★★★★☆
Review

Saved!

This Memorial Day weekend was an opportunity to watch a few movies I’ve wanted to see for a while. Saved! is a play on modern Christian schooling and born-again values. Good Christian Mary ends up pregnant (get it?) and devestated when a “vision” from God tells her to cure her “perfect Christian boyfriend” of his gay affliction. See folks, this is what happens when all you teach is abstinance — no one knows what a condom is.

As her super-Christian friend Hilary Faye abandons her, Mary starts abandoning her faith and turns to bad girl and social outcast Cassandra (get it?), the only Jew in the Baptist high school, and Hilary Faye’s brother Roland, who is paralyzed and in a wheelchair (get it?). Minister Skip, the “hip” servant of God, tries to do what is right while harboring uncouth feelings for Mary’s mom, and his son Patrick, who just got back from missionary work (get it?) is attracted to Mary and consoles her with his own brand of faith against his father’s wishes. Meanwhile Mary’s boyfriend is hauled off to a degayifying err… –re-education support facility. Where he is housed with another “troubled” gay roommate, of course.

The movie is clever with its names and clever with its characters, and really what it has going for it is its cleverness. It is very, very easy to parody Christian life by overdoing it, but Saved! instead goes for subtle, focusing more on simply presenting the life for what it is, with characters from all across the spectrum of faith, rather than throwing in too many needless gags and pokes at the establishment. Because when you think about it, Pastor Skip evaneglizing with rock music and calling people “dude?” That’s funny. A prom with a Christian rock band? That’s funny. Exorcism? Funny. For those of who who think such behaviors are absurd, the movie works. For those who find them less absurd, the movie can still work, with its different take on faith and humanity.

Also, the best lines in the film: “There is only one reason a Christian girl would be going to a the Planned Parenthood.” “To plant a pipe bomb?” “Okay, two reasons.”
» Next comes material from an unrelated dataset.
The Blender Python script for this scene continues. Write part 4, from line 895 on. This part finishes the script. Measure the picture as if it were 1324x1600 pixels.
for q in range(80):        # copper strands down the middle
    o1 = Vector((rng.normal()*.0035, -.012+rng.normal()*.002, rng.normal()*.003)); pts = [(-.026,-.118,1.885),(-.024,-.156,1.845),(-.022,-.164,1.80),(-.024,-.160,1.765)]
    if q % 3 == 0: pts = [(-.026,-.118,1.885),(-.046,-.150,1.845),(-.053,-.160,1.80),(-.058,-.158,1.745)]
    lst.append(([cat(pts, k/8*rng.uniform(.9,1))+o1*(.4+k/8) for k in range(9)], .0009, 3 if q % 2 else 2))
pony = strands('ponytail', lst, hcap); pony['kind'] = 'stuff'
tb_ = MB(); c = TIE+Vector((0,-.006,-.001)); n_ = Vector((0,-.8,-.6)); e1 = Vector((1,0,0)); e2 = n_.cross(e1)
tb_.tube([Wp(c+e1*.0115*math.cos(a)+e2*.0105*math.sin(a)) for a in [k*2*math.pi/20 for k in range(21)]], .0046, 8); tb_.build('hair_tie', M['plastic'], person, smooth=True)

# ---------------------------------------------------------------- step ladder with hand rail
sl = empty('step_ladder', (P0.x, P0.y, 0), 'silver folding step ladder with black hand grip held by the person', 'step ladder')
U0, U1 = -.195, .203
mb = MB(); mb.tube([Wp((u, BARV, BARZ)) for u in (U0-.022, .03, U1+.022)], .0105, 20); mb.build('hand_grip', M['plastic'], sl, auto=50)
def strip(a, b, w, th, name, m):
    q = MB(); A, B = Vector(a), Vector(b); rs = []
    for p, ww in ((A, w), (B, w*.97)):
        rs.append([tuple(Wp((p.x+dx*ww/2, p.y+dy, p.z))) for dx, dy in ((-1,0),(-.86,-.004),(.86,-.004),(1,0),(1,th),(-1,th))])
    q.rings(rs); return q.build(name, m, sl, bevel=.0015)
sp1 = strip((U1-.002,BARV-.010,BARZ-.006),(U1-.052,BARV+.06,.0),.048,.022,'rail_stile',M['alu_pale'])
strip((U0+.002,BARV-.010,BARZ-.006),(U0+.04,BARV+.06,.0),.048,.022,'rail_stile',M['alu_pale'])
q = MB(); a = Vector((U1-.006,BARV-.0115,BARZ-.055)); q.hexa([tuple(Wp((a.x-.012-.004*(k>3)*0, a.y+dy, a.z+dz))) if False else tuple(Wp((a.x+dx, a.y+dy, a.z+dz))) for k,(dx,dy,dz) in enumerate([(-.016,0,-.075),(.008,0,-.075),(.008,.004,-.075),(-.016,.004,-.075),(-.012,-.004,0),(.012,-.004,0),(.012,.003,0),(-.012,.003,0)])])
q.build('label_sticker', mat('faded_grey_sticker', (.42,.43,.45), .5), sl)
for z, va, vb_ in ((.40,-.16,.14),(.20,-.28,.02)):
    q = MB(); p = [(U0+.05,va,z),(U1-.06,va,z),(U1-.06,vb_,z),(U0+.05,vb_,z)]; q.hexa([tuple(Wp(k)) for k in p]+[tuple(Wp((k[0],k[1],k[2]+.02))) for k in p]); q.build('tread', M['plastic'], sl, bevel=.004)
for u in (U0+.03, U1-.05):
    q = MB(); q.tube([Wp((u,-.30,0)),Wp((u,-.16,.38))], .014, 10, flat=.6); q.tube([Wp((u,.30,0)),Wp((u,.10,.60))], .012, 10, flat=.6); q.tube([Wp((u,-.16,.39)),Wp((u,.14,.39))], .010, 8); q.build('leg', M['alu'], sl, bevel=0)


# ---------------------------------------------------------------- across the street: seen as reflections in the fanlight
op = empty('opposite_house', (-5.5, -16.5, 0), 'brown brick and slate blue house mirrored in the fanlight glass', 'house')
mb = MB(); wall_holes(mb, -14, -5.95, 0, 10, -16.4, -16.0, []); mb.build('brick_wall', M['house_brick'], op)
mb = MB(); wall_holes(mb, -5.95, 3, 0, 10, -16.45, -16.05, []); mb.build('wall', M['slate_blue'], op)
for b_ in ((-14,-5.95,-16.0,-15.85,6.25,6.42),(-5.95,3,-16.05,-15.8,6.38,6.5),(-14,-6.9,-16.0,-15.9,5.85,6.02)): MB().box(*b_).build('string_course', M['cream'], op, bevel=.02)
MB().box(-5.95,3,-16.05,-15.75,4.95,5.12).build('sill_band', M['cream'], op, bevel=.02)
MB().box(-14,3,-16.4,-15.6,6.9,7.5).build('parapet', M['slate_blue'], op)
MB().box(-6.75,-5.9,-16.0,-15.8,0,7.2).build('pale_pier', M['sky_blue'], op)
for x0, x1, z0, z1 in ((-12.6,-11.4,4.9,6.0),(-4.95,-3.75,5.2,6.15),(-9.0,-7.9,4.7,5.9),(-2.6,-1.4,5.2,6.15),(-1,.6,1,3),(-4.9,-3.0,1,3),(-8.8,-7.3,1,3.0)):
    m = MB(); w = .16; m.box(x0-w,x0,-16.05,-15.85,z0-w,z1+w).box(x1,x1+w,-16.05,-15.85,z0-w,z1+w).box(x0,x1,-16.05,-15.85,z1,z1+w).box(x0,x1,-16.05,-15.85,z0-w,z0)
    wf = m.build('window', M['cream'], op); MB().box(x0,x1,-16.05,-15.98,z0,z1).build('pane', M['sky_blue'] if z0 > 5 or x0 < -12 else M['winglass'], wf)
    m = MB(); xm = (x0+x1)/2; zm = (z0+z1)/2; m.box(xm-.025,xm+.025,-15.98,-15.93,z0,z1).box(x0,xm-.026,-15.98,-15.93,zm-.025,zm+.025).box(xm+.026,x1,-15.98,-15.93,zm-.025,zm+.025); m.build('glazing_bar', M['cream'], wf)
There is nothing new and extrordinary here, there are no great revelations, and the story is generally fairly straightforward without many twists or turns. But it succeeds in doing what it is trying to do, and it is a lot more restrained then one would ever have guessed it would be. Really, Christian-labeled teens should be the ones seeing this movie, but they won’t, because they generally do what they are told. Of course, what this movie is about is realizing that the people doing the telling don’t know any better than you do about what is right and wrong, and we should all be able to make such decisions for ourselves. Ironic, then, that the message won’t get through to those who need it most.

Also, the best lines in the film: “There is only one reason a Christian girl would be going to a the Planned Parenthood.” “To plant a pipe bomb?” “Okay, two reasons.”